Find each line with "scene" and copy it.

━━━ SUPPLIED MATERIAL

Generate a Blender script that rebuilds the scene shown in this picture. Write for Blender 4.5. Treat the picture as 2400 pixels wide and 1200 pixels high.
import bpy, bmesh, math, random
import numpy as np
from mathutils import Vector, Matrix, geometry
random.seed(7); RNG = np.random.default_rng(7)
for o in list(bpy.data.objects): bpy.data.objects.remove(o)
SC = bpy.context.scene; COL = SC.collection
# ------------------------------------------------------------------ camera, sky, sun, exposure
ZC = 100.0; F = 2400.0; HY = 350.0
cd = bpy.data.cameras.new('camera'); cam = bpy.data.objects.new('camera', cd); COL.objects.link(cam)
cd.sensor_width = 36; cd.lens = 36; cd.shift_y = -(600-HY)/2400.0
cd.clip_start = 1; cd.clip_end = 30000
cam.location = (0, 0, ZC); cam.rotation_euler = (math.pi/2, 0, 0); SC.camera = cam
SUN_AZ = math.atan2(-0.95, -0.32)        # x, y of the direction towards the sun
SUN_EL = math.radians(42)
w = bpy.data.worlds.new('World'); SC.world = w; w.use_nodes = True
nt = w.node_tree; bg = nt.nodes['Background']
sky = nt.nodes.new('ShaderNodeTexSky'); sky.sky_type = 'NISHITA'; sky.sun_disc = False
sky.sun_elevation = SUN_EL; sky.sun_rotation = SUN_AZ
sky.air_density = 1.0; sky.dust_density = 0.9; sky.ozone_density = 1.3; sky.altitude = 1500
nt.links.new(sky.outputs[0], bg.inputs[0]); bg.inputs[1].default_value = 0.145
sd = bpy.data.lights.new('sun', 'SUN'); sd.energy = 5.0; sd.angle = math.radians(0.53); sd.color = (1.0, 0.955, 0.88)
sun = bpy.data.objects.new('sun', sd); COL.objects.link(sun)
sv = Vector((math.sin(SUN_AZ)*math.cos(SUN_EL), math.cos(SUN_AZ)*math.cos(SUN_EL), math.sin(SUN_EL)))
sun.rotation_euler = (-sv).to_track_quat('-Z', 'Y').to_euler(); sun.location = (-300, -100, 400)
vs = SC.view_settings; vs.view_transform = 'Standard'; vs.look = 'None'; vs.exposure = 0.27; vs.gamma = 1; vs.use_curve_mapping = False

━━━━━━

- [EXERCISE RESULT]
Generate a Blender script that rebuilds the scene shown in this picture. Write for Blender 4.5. Treat the picture as 2400 pixels wide and 1200 pixels high.
SC = bpy.context.scene; COL = SC.collection